While in Europe I was constantly on the lookout for actors, and one of the results of my search was Edna Goodrich. Miss Goodrich had three assets at this time. She was beautiful; she had created a sensation on the London stage, and she had recently joined the famous recessional of wives of the late Nat Goodwin. Eventually Miss Goodrich made a picture for us at five thousand dollars, with the understanding that if it were successful we should have the first option on her second venture.

Too bad for Miss Goodrich! Too bad for the Lasky Company! Almost the minute De Mille started to work with her he wired me, “Goodrich too cold.”

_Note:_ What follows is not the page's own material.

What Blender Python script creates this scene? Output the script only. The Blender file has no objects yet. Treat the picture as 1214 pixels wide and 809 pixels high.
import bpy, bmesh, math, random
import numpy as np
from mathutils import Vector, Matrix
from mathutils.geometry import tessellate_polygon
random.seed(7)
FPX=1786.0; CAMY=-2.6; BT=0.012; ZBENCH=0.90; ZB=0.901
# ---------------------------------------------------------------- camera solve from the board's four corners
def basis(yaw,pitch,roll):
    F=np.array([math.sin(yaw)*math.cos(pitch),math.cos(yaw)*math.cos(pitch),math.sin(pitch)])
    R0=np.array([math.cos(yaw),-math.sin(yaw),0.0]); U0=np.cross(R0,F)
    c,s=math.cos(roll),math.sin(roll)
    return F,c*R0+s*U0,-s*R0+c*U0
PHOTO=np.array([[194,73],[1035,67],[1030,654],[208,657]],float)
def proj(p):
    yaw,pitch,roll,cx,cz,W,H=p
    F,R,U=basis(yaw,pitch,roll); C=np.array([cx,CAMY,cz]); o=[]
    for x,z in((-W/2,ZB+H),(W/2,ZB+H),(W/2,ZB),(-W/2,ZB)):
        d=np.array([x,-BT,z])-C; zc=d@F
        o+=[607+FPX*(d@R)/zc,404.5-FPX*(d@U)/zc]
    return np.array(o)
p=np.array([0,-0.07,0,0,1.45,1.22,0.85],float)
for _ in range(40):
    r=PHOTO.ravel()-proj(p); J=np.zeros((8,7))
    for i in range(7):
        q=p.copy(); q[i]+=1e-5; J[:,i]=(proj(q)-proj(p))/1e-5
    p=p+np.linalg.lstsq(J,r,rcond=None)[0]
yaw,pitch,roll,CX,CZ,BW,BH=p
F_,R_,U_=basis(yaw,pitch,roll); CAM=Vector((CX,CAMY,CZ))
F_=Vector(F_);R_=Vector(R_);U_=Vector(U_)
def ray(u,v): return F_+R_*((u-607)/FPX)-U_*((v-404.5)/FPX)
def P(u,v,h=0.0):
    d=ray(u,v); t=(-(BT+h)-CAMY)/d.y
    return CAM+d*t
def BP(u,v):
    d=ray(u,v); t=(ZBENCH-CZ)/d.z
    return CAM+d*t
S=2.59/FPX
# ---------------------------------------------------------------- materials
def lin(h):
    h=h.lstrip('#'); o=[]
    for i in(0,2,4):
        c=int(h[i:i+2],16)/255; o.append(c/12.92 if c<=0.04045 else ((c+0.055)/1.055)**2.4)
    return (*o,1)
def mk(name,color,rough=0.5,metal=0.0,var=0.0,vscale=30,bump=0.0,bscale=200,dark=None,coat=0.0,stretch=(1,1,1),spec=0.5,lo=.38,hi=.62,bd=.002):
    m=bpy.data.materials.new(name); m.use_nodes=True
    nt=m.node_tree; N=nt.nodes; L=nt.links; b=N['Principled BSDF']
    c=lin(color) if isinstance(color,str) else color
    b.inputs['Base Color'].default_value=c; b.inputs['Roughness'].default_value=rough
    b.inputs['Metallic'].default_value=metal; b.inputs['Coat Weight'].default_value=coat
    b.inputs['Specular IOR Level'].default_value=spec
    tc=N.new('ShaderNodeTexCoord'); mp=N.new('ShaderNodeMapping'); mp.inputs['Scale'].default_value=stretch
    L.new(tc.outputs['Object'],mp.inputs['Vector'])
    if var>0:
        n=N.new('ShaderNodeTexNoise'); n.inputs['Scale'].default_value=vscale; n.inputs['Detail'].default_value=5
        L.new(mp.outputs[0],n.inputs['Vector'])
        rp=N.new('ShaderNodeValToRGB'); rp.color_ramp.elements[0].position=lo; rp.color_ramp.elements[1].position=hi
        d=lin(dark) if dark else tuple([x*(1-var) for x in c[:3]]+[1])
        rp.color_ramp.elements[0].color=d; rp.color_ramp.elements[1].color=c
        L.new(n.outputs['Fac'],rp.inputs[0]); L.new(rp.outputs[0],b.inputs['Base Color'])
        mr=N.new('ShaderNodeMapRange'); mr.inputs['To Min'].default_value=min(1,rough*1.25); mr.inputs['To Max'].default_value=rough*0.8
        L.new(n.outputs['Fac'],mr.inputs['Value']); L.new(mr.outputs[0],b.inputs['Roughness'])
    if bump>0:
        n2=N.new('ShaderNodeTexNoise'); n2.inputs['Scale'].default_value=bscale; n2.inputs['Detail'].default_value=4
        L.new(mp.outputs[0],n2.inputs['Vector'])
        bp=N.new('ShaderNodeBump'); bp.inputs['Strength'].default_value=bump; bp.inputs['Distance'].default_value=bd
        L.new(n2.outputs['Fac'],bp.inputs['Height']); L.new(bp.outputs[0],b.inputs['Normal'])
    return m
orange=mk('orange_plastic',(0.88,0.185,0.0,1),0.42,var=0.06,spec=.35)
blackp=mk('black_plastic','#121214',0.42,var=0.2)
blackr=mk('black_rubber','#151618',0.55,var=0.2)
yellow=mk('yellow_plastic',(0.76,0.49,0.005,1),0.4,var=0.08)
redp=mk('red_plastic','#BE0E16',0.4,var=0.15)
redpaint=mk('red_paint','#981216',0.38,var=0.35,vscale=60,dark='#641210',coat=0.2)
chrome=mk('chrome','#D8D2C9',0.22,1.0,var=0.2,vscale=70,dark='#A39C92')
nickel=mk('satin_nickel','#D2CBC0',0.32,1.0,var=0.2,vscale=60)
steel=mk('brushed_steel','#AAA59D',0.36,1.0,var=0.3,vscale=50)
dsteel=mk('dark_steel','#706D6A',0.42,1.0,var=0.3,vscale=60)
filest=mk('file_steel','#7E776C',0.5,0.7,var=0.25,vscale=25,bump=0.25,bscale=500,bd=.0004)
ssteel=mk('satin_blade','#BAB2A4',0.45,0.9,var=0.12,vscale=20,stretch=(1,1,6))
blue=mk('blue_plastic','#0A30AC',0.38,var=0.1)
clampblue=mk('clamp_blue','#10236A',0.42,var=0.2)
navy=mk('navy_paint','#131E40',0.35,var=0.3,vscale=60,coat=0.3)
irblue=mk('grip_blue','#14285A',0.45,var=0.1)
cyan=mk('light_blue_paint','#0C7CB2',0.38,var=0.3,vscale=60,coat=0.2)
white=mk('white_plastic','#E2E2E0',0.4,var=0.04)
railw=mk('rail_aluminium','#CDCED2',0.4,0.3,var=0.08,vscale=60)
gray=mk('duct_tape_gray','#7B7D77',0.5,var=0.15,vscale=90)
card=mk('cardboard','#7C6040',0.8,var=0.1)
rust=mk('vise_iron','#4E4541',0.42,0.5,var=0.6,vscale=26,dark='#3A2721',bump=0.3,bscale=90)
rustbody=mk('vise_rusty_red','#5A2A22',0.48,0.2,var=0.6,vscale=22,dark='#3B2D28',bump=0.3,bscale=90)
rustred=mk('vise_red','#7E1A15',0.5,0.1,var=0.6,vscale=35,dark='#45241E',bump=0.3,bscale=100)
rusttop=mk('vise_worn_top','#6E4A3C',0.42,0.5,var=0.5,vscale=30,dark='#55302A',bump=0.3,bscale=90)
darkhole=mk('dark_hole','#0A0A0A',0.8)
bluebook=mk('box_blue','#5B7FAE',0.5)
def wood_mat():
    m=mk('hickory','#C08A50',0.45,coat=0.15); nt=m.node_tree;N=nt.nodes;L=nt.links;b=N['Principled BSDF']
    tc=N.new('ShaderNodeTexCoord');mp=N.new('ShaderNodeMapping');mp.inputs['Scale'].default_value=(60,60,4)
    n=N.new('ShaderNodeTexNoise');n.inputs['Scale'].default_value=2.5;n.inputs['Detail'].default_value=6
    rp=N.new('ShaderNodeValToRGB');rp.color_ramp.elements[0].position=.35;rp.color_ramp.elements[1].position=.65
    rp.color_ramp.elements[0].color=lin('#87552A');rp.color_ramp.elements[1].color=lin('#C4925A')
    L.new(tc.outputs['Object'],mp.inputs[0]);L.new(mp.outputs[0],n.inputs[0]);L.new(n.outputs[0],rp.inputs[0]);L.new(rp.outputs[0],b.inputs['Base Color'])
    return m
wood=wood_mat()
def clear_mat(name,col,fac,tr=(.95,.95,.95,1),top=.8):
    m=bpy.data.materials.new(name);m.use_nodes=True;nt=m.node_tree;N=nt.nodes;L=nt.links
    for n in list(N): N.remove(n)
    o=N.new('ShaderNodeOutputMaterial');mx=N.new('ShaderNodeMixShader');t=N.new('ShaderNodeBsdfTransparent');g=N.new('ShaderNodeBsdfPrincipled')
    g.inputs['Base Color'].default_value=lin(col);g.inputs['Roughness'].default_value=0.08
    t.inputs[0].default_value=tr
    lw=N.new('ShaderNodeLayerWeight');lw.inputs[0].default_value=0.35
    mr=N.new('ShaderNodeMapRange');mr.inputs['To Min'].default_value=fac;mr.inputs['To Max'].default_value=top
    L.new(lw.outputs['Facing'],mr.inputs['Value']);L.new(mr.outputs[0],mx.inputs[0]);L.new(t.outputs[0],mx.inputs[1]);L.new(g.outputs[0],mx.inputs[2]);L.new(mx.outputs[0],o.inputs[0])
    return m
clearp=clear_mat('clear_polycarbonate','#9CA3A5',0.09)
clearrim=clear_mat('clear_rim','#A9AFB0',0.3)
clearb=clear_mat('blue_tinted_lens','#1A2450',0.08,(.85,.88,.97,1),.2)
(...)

In the film world this is an epitaph. Nor did Miss Goodrich live down her obituary. Time refused to thaw her, and I was then initiated into the profound truth that many an actress whom individuality of voice and beauty of colouring render glowing on the stage are absolutely calcimined by the camera.

However, my interview with Miss Goodrich resulted profitably in another way. While dining with her at the Carlton in London I was introduced to a tall, broad-shouldered, manly-looking chap with a mop of chestnut-brown curls. From the moment that I saw him I was struck with Tommy Meighan’s possibilities for the screen, and when he came to America I wired Lasky to look him over. We engaged him, and Tommy went to California to make his first picture, “The Fighting Hope.”

“Tommy no good”; this was the telephoned verdict which De Mille rendered after this initial performance. I was then in San Francisco, and when I arrived in Los Angeles the defendant got to me before the prosecutor.

“See here,” announced Tommy ruefully, “they say I’m no good around this place, so I guess I’ll clear out. The Universal has made me an offer, anyhow.” “Do nothing of the sort,” I commanded. “Wait until I see your picture first.”

My view of that picture convinced me that our chief director’s opinion had been conceived too hastily. And the outcome of my intercession was a very distinct gain. A year or so planted this star on terra firma. To-day he is one of the most popular actors of the screen.

All this happened in 1914. The next year was one especially significant in motion-picture circles. Among the events contributing to its impressiveness was that Titanic conception of the silver-sheet, “The Birth of a Nation.” This Griffith picture which, by the way, was the first screen performance where two dollars a seat was asked, might also have been called “The Birth of Numerous Stars.” Mae Marsh, the Gish girls, perhaps a dozen luminaries who have since flashed across the public consciousness, owe their success to parts in the giant canvas.

It was during this year that De Mille and I went to a dinner given to Raymond Hitchcock, at Levy’s CafÉ in Los Angeles. We were half-way through when we were attracted simultaneously by a young man who had just sat down at an adjacent table. One look at the clear-cut face and we exclaimed in unison, “Isn’t he attractive! Wouldn’t he be wonderful in pictures!”

He was wonderful in pictures. For his name was Wallace Reid. The very next day we engaged him at a salary of one hundred dollars a week, and it was not until this first meeting that we discovered he had already worked at pictures under Mr. Griffith’s direction. The untimely death of this gifted and attractive young man, whose future held so much of promise, brought to his profession an irreparable loss.